Los individuos transitamos entre múltiples esferas en las que los actos posibles están regulados por convenciones diversas. Esos lugares suelen ser sucesivos y en cada uno de ellos nos las vemos con reglas que no siempre son coincidentes ni visibles ni expresas aunque, eso sí, reglamenten los comportamientos adecuados. La educación y la maduración nos auxilian en la tarea de identificar y aprender la naturaleza de dichos espacios, nos ayudan a reconocer y asimilar las normas que rigen las conductas correctas. Esas reglas definen los dominios por los que nos aventuramos, y no siempre se las debemos a un solo individuo ni son resultado del tiempo actual. Por el contrario, suelen ser préstamos de la tradición, obra de la herencia, logros de la colectividad que nos precede, que nos acoge y que nos envuelve, del pasado remoto o próximo, de las rutinas que otros adoptaron y que nosotros reproducimos por inercia, porque siempre se hizo de ese modo, porque así lo dictaron nuestros mayores. Vivimos enmarcados, realizando actos previsibles, fáciles de vaticinar.
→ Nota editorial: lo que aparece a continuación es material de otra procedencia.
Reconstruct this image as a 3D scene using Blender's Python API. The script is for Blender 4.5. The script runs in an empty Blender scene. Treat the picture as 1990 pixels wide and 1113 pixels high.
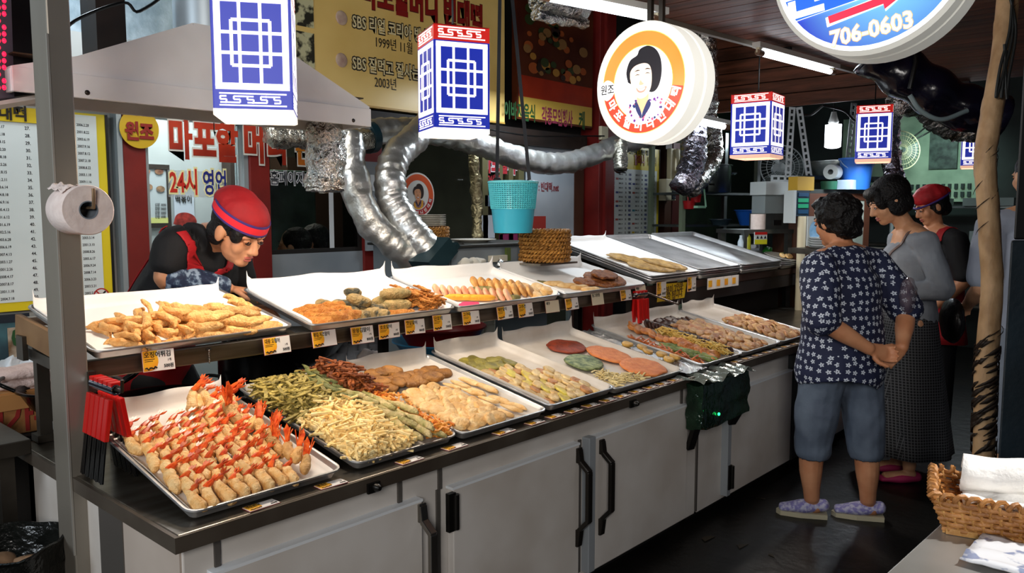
import bpy, bmesh, math, random
from mathutils import Vector, Matrix, Euler, noise, geometry
random.seed(7)
SC = bpy.context.scene
COL = SC.collection
V = Vector
PI = math.pi
# ------------------------------------------------------------------ camera
CAM_F, CAM_H = 1540.0, 1.44
yaw = math.radians(41.9)
pit = math.atan((556.5 - 412) / CAM_F)
d0 = V((math.cos(yaw), math.sin(yaw), 0))
RR = V((math.sin(yaw), -math.cos(yaw), 0))
DD = d0 * math.cos(pit) - V((0, 0, math.sin(pit)))
UU = V((0, 0, math.cos(pit))) + d0 * math.sin(pit)
CC = V((0, 0, CAM_H))
cd = bpy.data.cameras.new('camera')
cam = bpy.data.objects.new('camera', cd)
COL.objects.link(cam)
cd.sensor_width = 36
cd.lens = CAM_F / 1990 * 36
cd.clip_start = 0.05
R3 = Matrix((RR, UU, -DD)).transposed()
cam.matrix_world = Matrix.Translation(CC) @ R3.to_4x4()
SC.camera = cam
SC.view_settings.view_transform = 'Standard'
SC.view_settings.look = 'None'
SC.view_settings.exposure = 0.0
SC.view_settings.gamma = 1.0
SC.view_settings.use_curve_mapping = False
try:
    SC.cycles.max_bounces = 6
    SC.cycles.transparent_max_bounces = 12
except Exception:
    pass
# ------------------------------------------------------------------ world and lights
W = bpy.data.worlds.new('night_market')
SC.world = W
W.use_nodes = True
W.node_tree.nodes['Background'].inputs[0].default_value = (0.55, 0.68, 1.0, 1)
W.node_tree.nodes['Background'].inputs[1].default_value = 0.030


def lamp(name, kind, loc, power, color=(1, 1, 1), size=0.1, target=None, size_y=None, spot=None):
    l = bpy.data.lights.new(name, kind)
    l.energy = power
    l.color = color
    if kind == 'AREA':
        l.size = size
        if size_y:
            l.shape = 'RECTANGLE'
            l.size_y = size_y
    else:
        l.shadow_soft_size = size
    if spot:
        l.spot_size = spot
        l.spot_blend = 0.6
    o = bpy.data.objects.new(name, l)
    COL.objects.link(o)
    o.location = loc
    if target is not None:
        o.rotation_euler = (V(target) - V(loc)).to_track_quat('-Z', 'Y').to_euler()
    return o


WARM = (1.0, 0.86, 0.70)
COOL = (0.82, 0.92, 1.0)
# unseen area fills added from the camera side and from the left
lamp('aisle_fill', 'AREA', (-2.3, -1.7, 2.5), 120, (1.0, 0.95, 0.90), 1.4, (1.2, 2.0, 0.6))
lamp('left_fill', 'AREA', (-2.6, 2.2, 2.4), 60, (0.85, 0.93, 1.0), 1.2, (1.2, 2.6, 1.0))
lamp('table_lamp', 'SPOT', (2.3, -0.3, 2.2), 150, (1, 0.97, 0.92), 0.05, (1.78, 0.3, 0.85), spot=math.radians(34))
# lamps over the cooking side of the stall
lamp('cooking_lamp', 'AREA', (1.9, 3.3, 2.35), 7, (1, 0.95, 0.88), 0.5, (1.75, 3.3, 0))
lamp('stall_rear_lamp', 'AREA', (4.2, 3.3, 2.3), 22, COOL, 0.6, (4.2, 3.3, 0))
lamp('above_hood_fill', 'POINT', (1.25, 3.55, 2.55), 16, COOL, 0.1)  # added hidden light, stands in for daylight through the pale panel
lamp('dining_room_lamp', 'AREA', (2.15, 4.65, 2.6), 38, (0.95, 0.97, 1), 0.6, (1.95, 4.7, 0))
lamp('dining_hall_lamp', 'AREA', (3.0, 5.6, 2.5), 26, (1, 0.93, 0.8), 0.5, (3.0, 5.7, 0))
lamp('kitchen_lamp', 'POINT', (7.2, 3.4, 2.15), 14, COOL, 0.12)
lamp('end_wall_lamp', 'SPOT', (8.7, 2.2, 2.15), 20, (0.72, 1.0, 0.95), 0.1, (9.5, 2.4, 1.75), spot=math.radians(120))

# ------------------------------------------------------------------ point helpers (photograph measurements to metres)


def at(px, py, X=None, Y=None, z=None, d=None):
    v = DD * CAM_F + RR * (px - 995.0) + UU * (556.5 - py)
    if X is not None:
        t = X / v.x
    elif Y is not None:
        t = Y / v.y
    elif z is not None:
        t = (z - CAM_H) / v.z
    else:
        t = d / CAM_F
    return CC + v * t


def lin(c):
    c /= 255.0
    return c / 12.92 if c <= 0.04045 else ((c + 0.055) / 1.055) ** 2.4


def rgb(h):
    return (lin(int(h[0:2], 16)), lin(int(h[2:4], 16)), lin(int(h[4:6], 16)), 1)


# ------------------------------------------------------------------ materials
MATS = {}


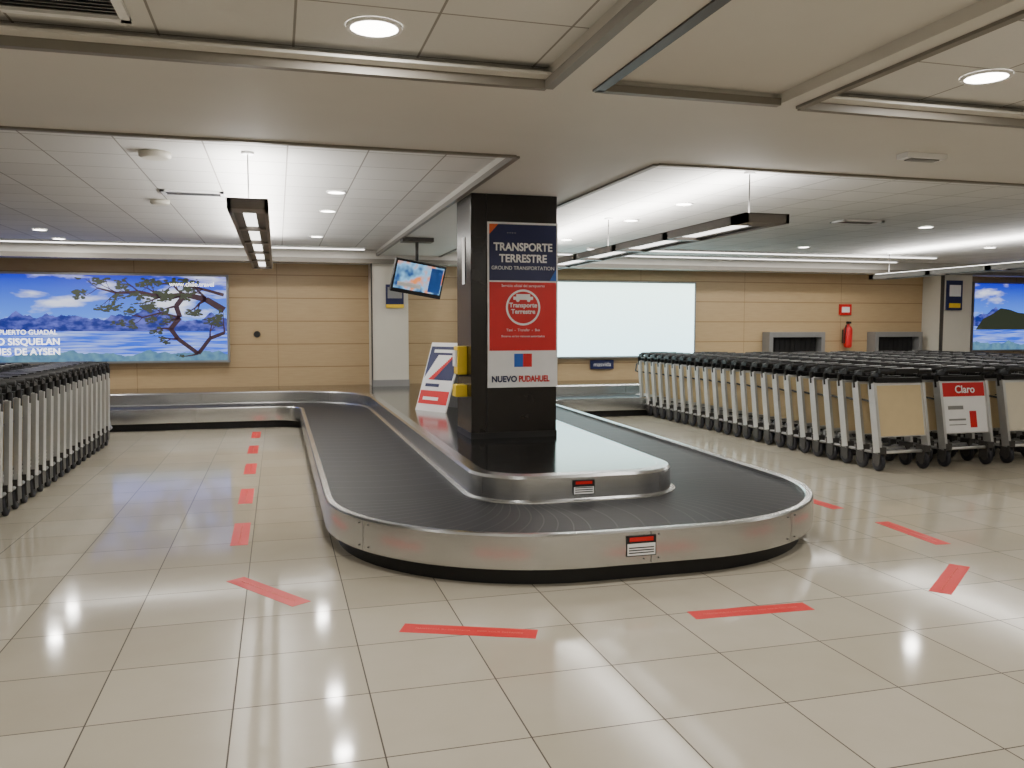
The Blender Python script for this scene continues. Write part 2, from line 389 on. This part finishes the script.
# ------------------------------------------------------------------ billboards
def landscape():
    m,nt,bb=newmat('lake_photo')
    tc=N(nt,'ShaderNodeTexCoord');sp=N(nt,'ShaderNodeSeparateXYZ');nt.links.new(tc.outputs['Object'],sp.inputs[0])
    X,Z=sp.outputs['X'],sp.outputs['Z']
    def noise(sc,scale,det=5,off=0):
        mp=N(nt,'ShaderNodeMapping');mp.inputs['Scale'].default_value=sc;mp.inputs['Location'].default_value=(off,0,0);nt.links.new(tc.outputs['Object'],mp.inputs[0])
        n=N(nt,'ShaderNodeTexNoise');n.inputs['Scale'].default_value=scale;n.inputs['Detail'].default_value=det;nt.links.new(mp.outputs[0],n.inputs['Vector']);return n.outputs['Fac']
    zz=math_(nt,'ADD',math_(nt,'MULTIPLY',Z,.66),.5,True)
    sky=N(nt,'ShaderNodeValToRGB');e=sky.color_ramp;e.elements[0].position=.45;e.elements[0].color=lin((80,140,250));e.elements[1].position=1;e.elements[1].color=lin((10,24,190))
    nt.links.new(zz,sky.inputs[0])
    cl=noise((.5,1,1.8),2.2,8,3);cm=N(nt,'ShaderNodeMapRange');cm.inputs[1].default_value=.5;cm.inputs[2].default_value=.68;nt.links.new(cl,cm.inputs[0])
    c=mixc(nt,cm.outputs[0],sky.outputs[0],lin((235,240,255)))
    h1=math_(nt,'ADD',math_(nt,'MULTIPLY',noise((1,0,0),1.3,7),1.1),-.50)
    mn=noise((1.5,1,3),4,8);mr=N(nt,'ShaderNodeMapRange');mr.inputs[1].default_value=.4;mr.inputs[2].default_value=.65;nt.links.new(mn,mr.inputs[0])
    c=mixc(nt,math_(nt,'LESS_THAN',Z,h1),c,mixc(nt,mr.outputs[0],lin((20,36,120)),lin((90,96,190))))
    lk=noise((.6,1,10),3,6);lr=N(nt,'ShaderNodeMapRange');lr.inputs[1].default_value=.38;lr.inputs[2].default_value=.75;nt.links.new(lk,lr.inputs[0])
    lake=mixc(nt,lr.outputs[0],lin((30,84,225)),lin((170,195,255)))
    c=mixc(nt,math_(nt,'LESS_THAN',Z,-.22),c,lake)
    h2=math_(nt,'ADD',math_(nt,'MULTIPLY',noise((1,0,0),2.2,6,4),.4),-.80)
    c=mixc(nt,math_(nt,'LESS_THAN',Z,h2),c,mixc(nt,noise((1,1,1),9),lin((10,50,120)),lin((110,160,170))))
    nt.links.new(c,bb.inputs['Emission Color']);bb.inputs['Emission Strength'].default_value=1.5;bb.inputs['Base Color'].default_value=(0,0,0,1)
    return m
M['land']=landscape();M['tree']=emat('tree_print',(58,38,48),.5);M['wtxt']=emat('lit_lettering',(255,255,255),2.2)
M['leaf']=emat('leaf_print',(54,60,46),.7)
def billboard(x0,x1,z0,z1,kind):
    e=empty('billboard',((x0+x1)/2,YW,(z0+z1)/2));w=(x1-x0)/2;h=(z1-z0)/2
    b=MB();b.box(-w-.04,w+.04,-.12,0,-h-.04,h+.04,'grey');b.obj('frame',parent=e)
    b=MB();b.box(-w,w,-.124,-.12,-h,h,kind);b.obj('lit_face',parent=e)
    return e
bl=billboard(-5.75,-.87,.99,2.47,'land')
b=MB()
def seg(p,q,w0,w1):
    d=Vector((q[0]-p[0],q[1]-p[1])).normalized();nx,ny=-d.y,d.x
    b.face([(p[0]-nx*w0,-.126,p[1]-ny*w0),(p[0]+nx*w0,-.126,p[1]+ny*w0),(q[0]+nx*w1,-.126,q[1]+ny*w1),(q[0]-nx*w1,-.126,q[1]-ny*w1)],'tree')
def branch(p,ang,L,wd,dep):
    q=(p[0]+L*math.cos(ang),p[1]+L*math.sin(ang))
    if abs(q[0])>2.40 or q[1]>.70 or q[1]<-.7: return
    seg(p,q,wd,wd*.7)
    if dep<=1:
        for _ in range(3):
            r=random.uniform(.012,.028);cx=q[0]+random.uniform(-.08,.08);cy=q[1]+random.uniform(-.02,.03)
            if cy<.70 and abs(cx)<2.36:
                n=6;b.face([(cx+r*2.0*random.uniform(.6,1)*math.cos(2*math.pi*k/n),-.1265-random.random()*.0006,cy+r*random.uniform(.6,1)*math.sin(2*math.pi*k/n)) for k in range(n)],'leaf')
    if dep>0:
        branch(q,ang+random.uniform(-.3,.3),L*.85,wd*.7,dep-1)
        branch(q,ang+random.choice((-1,1))*random.uniform(.4,.8),L*.7,wd*.5,dep-1)
random.seed(21)
def limb(pts,w0,w1,dirs,dep,L):
    n=len(pts)-1
    for i in range(n):
        a=w0+(w1-w0)*i/n;c=w0+(w1-w0)*(i+1)/n;seg(pts[i],pts[i+1],a,c)
        for dd in dirs: branch(pts[i+1],dd+random.uniform(-.25,.25),L,c*.55,dep)
limb([(2.40,.15),(2.10,.34),(1.75,.42),(1.35,.38),(1.0,.46),(.65,.44),(.35,.52)],.06,.014,(2.4,3.7),3,.13)
limb([(2.40,.42),(2.05,.52),(1.6,.60),(1.2,.62)],.03,.010,(2.9,3.8),3,.12)
limb([(1.75,.42),(1.60,.22),(1.66,.02),(1.50,-.18),(1.62,-.36),(1.95,-.62)],.045,.035,(3.3,),2,.12)
limb([(1.66,.02),(1.35,.10),(1.05,.02),(.8,.08)],.022,.008,(2.5,3.9),2,.10)
limb([(1.95,-.62),(2.15,-.35),(2.40,-.25)],.035,.03,(1.6,),3,.12)
b.obj('tree_print',parent=bl)
text('PUERTO GUADAL',.11,(-.30,-.127,-.24),FR,'wtxt',bl,align='RIGHT')
text('LAGO SISQUELAN',.155,(-.26,-.127,-.40),FR,'wtxt',bl,align='RIGHT',bold=.002)
text('BOSQUES DE AYSEN',.155,(-.26,-.127,-.57),FR,'wtxt',bl,align='RIGHT',bold=.002)
text('www.chile.travel',.11,(1.5,-.128,.60),FR,'wtxt',bl,align='LEFT')
billboard(3.45,8.36,.99,2.47,'lite')
br=billboard(15.5,20.4,1.05,2.58,'land')
b=MB();b.face([(-2.4,-.126,-.3),(-2.2,-.126,-.05),(-1.9,-.126,.08),(-1.7,-.126,.2),(-1.45,-.126,.17),(-1.2,-.126,.1),(-.8,-.126,.06),(-.4,-.126,.0),(.2,-.126,-.3)],'leaf');b.obj('island_print',parent=br)
e=empty('bank_sign',(6.35,YW,.82));b=MB();b.box(-.25,.25,-.05,0,-.09,.09,'navy');b.obj('plate',parent=e);text('masvida',.12,(0,-.052,0),FR,'white',e)
b=MB();b.box(11.95,12.25,15.96,16,1.84,2.08,'red');b.box(12.0,12.2,15.955,15.96,1.9,2.02,'white');b.obj('extinguisher_sign')
fe=empty('fire_extinguisher',(12.1,15.86,1.12))
b=MB();b.lathe((0,0,0),[(.05,0),(.085,.03),(.09,.06),(.09,.40),(.07,.46),(.03,.49),(.03,.53)],'red');b.obj('cylinder',parent=fe)
b=MB();b.box(-.04,.04,-.05,.02,.53,.58,'black');b.tube([(0,-.05,.55),(-.1,-.06,.5),(-.12,-.05,.3),(-.11,-.03,.1)],.012,'black');b.box(-.06,.06,.07,.13,.1,.4,'dark');b.obj('valve_hose',parent=fe)
b=MB();b.lathe((-.36,15.97,1.45),[(.05,-.03),(.06,0.02)],'black',16,'Y');b.obj('wall_thermostat')
for x0,x1 in ((10.05,11.42),(12.7,13.95)):
    e=empty('baggage_chute');b=MB()
    for bx in ((x0,x1,1.36,1.47),(x0,x0+.09,.4,1.36),(x1-.09,x1,.4,1.36)):b.box(bx[0],bx[1],15.72,15.995,bx[2],bx[3],'grey')
    b.obj('steel_surround',parent=e)
    b=MB();b.box(x0+.09,x1-.09,15.93,15.99,.5,1.36,'skirt')
    k=x0+.1
    while k<x1-.16:
        b.box(k,k+.11,15.86,15.87,.5,1.34,'black');k+=.125
    b.box(x0+.09,x1-.09,15.72,15.95,.40,.5,'belt');b.obj('rubber_curtain',parent=e)
    b=MB();b.box(x0,x1,15.5,15.99,0,.4,'steel');b.obj('conveyor_bed',parent=e)
# ------------------------------------------------------------------ lamps
def area(name,loc,e,sx,sy,parent=None,up=False,col=(1,.955,.89),shape='RECTANGLE'):
    L=bpy.data.lights.new(name,'AREA');L.shape=shape;L.size=sx
    if shape=='RECTANGLE': L.size_y=sy
    L.energy=e;L.color=col
    o=bpy.data.objects.new(name,L);COL.objects.link(o);o.location=loc
    if up:o.rotation_euler=(math.pi,0,0)
    if parent:o.parent=parent
    return o
def downlight(x,y,r=.1,pw=26,z=CZ):
    e=empty('ceiling_downlight',(x,y,z));b=MB()
    n=28;i=b.mi('white');rg=[]
    for j in range(n):
        t=2*math.pi*j/n;c,s=math.cos(t),math.sin(t)
        rg.append([b.bm.verts.new((c*a,s*a,h)) for a,h in ((r*1.18,-.001),(r*1.15,-.014),(r*.98,-.012))])
    for j in range(n):
        for k in (0,1):
            f=b.bm.faces.new((rg[j][k],rg[(j+1)%n][k],rg[(j+1)%n][k+1],rg[j][k+1]));f.material_index=i
    b.obj('ring',parent=e)
    b=MB();b.lathe((0,0,0),[(r*.99,-.010),(r*.99,-.002)],'lamp',28);b.obj('lens',parent=e)
    area('bulb',(0,0,-.03),pw,r*1.9,0,e,shape='DISK')
for x,y in ((.6,8.8),(.6,10.25),(.6,13.2),(-3.2,13.3),(-3.25,14.6),(4.38,8.6),(4.4,10.1),(4.4,12.6),(8.6,9.7),(8.75,12.7),(11.9,11.9),(-3.2,9.0),(12.5,8.2),(15.5,12.5)):
    downlight(x,y,.085,20)
for x,y in ((.45,3.95),(3.75,3.82),(-3.2,3.6),(7.6,3.9),(.48,.6),(3.9,.6),(-3.2,.2),(7.6,.4),(.48,-2.6),(4,-2.6),(12,3.5)):  # downlights out of view around the camera are added to light the near end
    downlight(x,y,.11,37)
def pendant(xc,y0,y1,w,z):
    e=empty('pendant_linear_lamp',(xc,0,z));h=w/2;b=MB()
    b.box(-h,-h+.03,y0,y1,-.02,.06,'pend');b.box(h-.03,h,y0,y1,-.02,.06,'pend')
    b.box(-h,h,y0,y0+.25,-.02,.06,'pend');b.box(-h,h,y1-.12,y1,-.02,.06,'pend');b.box(-h,h,y0,y1,.05,.058,'pend')
    n=5;L=(y1-y0-.4)/n
    for k in range(1,n):b.box(-h,h,y0+.25+k*L-.12,y0+.25+k*L+.0,-.02,.05,'pend')
    b.box(-h+.03,-h+.10,y0+.1,y1,0,.05,'dark');b.box(h-.10,h-.03,y0+.1,y1,0,.05,'dark')
    b.obj('housing',parent=e)
    b=MB();b.box(-h+.10,h-.10,y0+.25,y1-.12,.01,.045,'tube');b.obj('diffuser',parent=e)
    b=MB();b.box(-h+.06,h-.06,y0+.15,y1-.1,.065,.075,'strip');b.obj('uplight_diffuser',parent=e)
    b=MB()
    for yy in (y0+.3,(y0+y1)/2,y1-.3):b.tube([(0,yy,.07),(0,yy,CZ-z)],.006,'dark',6);b.lathe((0,yy,CZ-z-.02),[(.05,0),(.05,.02)],'white',12)
    b.obj('suspension',parent=e)
    area('uplight',(0,(y0+y1)/2,.10),180,w*.6,y1-y0-.4,e,up=True,col=(1,.97,.93))
pendant(-.2,6.7,13.6,.30,2.5)
pendant(4.05,6.4,13.6,.42,2.5)
pendant(11.0,6.8,13.6,.40,2.5)
def striplamp(x0,x1,y):
    e=empty('linear_ceiling_lamp',((x0+x1)/2,y,CZ));w=(x1-x0)/2
    b=MB();b.box(-w,w,-.06,.06,-.03,0,'white');b.obj('housing',parent=e)
    b=MB();b.box(-w+.02,w-.02,-.045,.045,-.042,-.03,'tube');b.obj('diffuser',parent=e)
    area('tube_light',(0,0,-.05),13*w,2*w,.08,e)
striplamp(-7.5,1.5,14.9);striplamp(3.2,12.5,14.9)
striplamp(5.2,12.5,13.8)
def disc(name,x,y,z,r):
    b=MB();b.lathe((x,y,z),[(r*.8,-.05),(r,-.035),(r,0)],'paint',24);b.obj(name)
disc('smoke_detector',-.9,7.2,CZ,.12);disc('smoke_detector',5.6,9.6,CZ,.06);disc('smoke_detector',8.2,7.0,CZ,.12)
disc('ceiling_speaker',-1.2,9.9,CZ,.1)
b=MB();b.box(4.45,4.80,5.22,5.34,SZ-.04,SZ,'white');b.box(4.5,4.75,5.24,5.32,SZ-.05,SZ-.04,'grey');b.obj('emergency_light',bevel=.01)
def vent(x0,x1,y0,y1):
    b=MB();z=CZ
    b.box(x0,x1,y0,y0+.04,z-.02,z,'white');b.box(x0,x1,y1-.04,y1,z-.02,z,'white');b.box(x0,x0+.04,y0,y1,z-.02,z,'white');b.box(x1-.04,x1,y0,y1,z-.02,z,'white')
    b.box(x0+.04,x1-.04,y0+.04,y1-.04,z-.004,z-.001,'dark');k=y0+.06
    while k<y1-.05:
        b.hexa([(x0+.04,k,z-.018),(x1-.04,k,z-.018),(x1-.04,k+.008,z-.018),(x0+.04,k+.008,z-.018),(x0+.04,k+.02,z-.005),(x1-.04,k+.02,z-.005),(x1-.04,k+.028,z-.005),(x0+.04,k+.028,z-.005)],'grey');k+=.04
    b.obj('ceiling_vent')
vent(-1.15,-.6,3.72,4.15);vent(-1.1,-.5,9.1,9.4);vent(7.0,7.6,9.3,9.6)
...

Hay, sin embargo, episodios en la vida y en la historia en que los asuntos dejan de funcionar del modo previsto, o por una catástrofe que todo lo trastorna o por la audacia, la temeridad o la inconsciencia de unos individuos que se obstinan en remover las cosas. Cuando este último caso se da nos hallamos ante auténticas epifanías del género humano: ya no hay augurio que anticipe lo que va a suceder ni expectativa que se cumpla.